The theory of communicative action is associated with the writings of Jürgen Habermas, widely recognized as the leading contemporary proponent of the Frankfurt School of critical theory. In an attempt to transcend the somewhat reductive critique of Western rationality that had come to be associated with his predecessors, Habermas invoked a distinction between instrumental rationality—the pursuit of efficiency and the predominance of means over ends—and communicative rationality, which is oriented toward the achievement of mutual understanding.

Integral to any understanding of communicative action is recognition of Habermas's a priori commitment to the social nature of language, which is underpinned by what he terms universal pragmatics and communicative competence. These are expressed in a desire for mutual understanding in that every speech act derives its validity from four claims: intelligibility, propositional truthfulness, sincerity on behalf of the communicator, and the assumption that the act accords with dominant norms and values. Any and every speech act is infused, therefore, with intersubjectively recognized claims to be valid.

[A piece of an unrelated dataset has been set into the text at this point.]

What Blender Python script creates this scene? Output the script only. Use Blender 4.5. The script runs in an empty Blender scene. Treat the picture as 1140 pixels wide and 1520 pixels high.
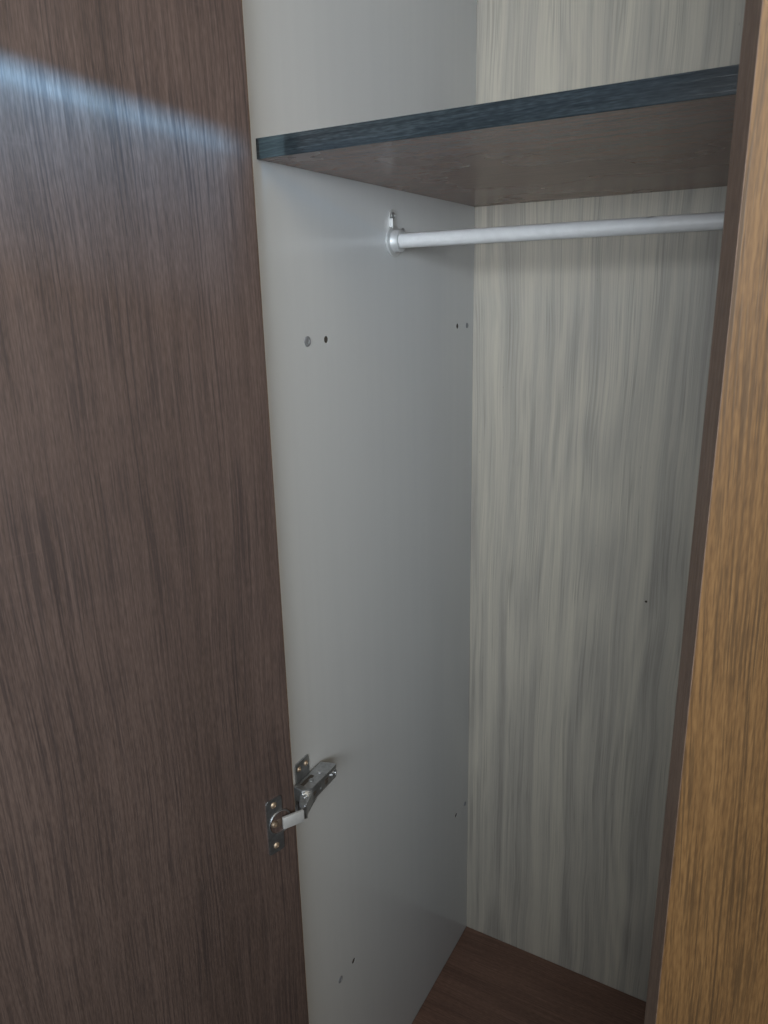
import bpy, bmesh, math, random
from mathutils import Vector, Matrix
random.seed(4)
SC = bpy.context.scene
COL = SC.collection
R = math.radians

# ---------------------------------------------------------------- camera
cam_d = bpy.data.cameras.new('camera'); cam = bpy.data.objects.new('camera', cam_d); COL.objects.link(cam)
CAM = Vector((0.430, -0.5375, 1.106))
RW = ((0.86865214, 0.12056542, -0.48052829),      # rows: world X, Y, Z in (right, down, forward)
      (0.49493816, -0.25406593, 0.83095530),
      (-0.0219014, -0.95964289, -0.28036734))
right = Vector([RW[i][0] for i in range(3)]); down = Vector([RW[i][1] for i in range(3)]); fwd = Vector([RW[i][2] for i in range(3)])
m = Matrix((right, -down, -fwd)).transposed()
cam.matrix_world = Matrix.Translation(CAM) @ m.to_4x4()
cam_d.sensor_fit = 'VERTICAL'; cam_d.sensor_height = 36.0; cam_d.lens = 36.0 * 1105 / 1520
cam_d.clip_start = 0.02; cam_d.clip_end = 200
cam_d.dof.use_dof = True; cam_d.dof.focus_distance = 0.80; cam_d.dof.aperture_fstop = 30.0
SC.camera = cam

# ---------------------------------------------------------------- ambient light, lamps, exposure
W = bpy.data.worlds.new('World'); SC.world = W; W.use_nodes = True
bg = W.node_tree.nodes['Background']
bg.inputs['Color'].default_value = (0.40, 0.425, 0.45, 1); bg.inputs['Strength'].default_value = 0.26
SC.view_settings.view_transform = 'Standard'; SC.view_settings.look = 'None'
SC.view_settings.exposure = 0.5; SC.view_settings.gamma = 1.0
SC.cycles.max_bounces = 8; SC.cycles.use_denoising = True

def aim(o, target):
    o.rotation_euler = (Vector(target) - o.location).to_track_quat('-Z', 'Y').to_euler()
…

From this, Habermas is able to posit the view that embedded within communicative action resides the possibility of an emancipated form of social organization in which action is guided not by the imposition of instrumentally determined practices, but rather by consensus derived from open, critical dialogue. Communicative action aspires, therefore, to what Habermas describes as the ideal speech situation—that is, dialogue free of institutional coercion and other distorting influences such as ideology or a personal intent to deceive—and is characterized by an orientation toward the achievement of consensus grounded in critical dialogue and the strength of rational argumentation.

An important critical component of Habermas's work that relates to the theory of communicative action is to be found in his proposition that contemporary Westernized societies are increasingly encountering a colonization of everyday communicative practices whereby the rationality of our communicative interactions is increasingly displaced by a rationality oriented toward not critique, truth, or consensus, but rather the technical control and effective deployment of economic and sociocultural resources.

Critical Commentary and Future Directions

Within the field of organization studies, the work of Habermas in general, and his theory of communicative action in particular, has only quite recently started to have a recognizable impact. In part, this is perhaps due to the apparent lack of concern found in this particular aspect of Habermas's work with the question of empirical research and its relationship to contemporary critical theory. Of likely equal importance, however, is the rather unfashionable faith Habermas continues to place in the capacity of reason to act as an arbiter of validity claims in a field that has become—in its more critical quarters—somewhat enamored with the apparently antifoundationalist claims of poststructuralism.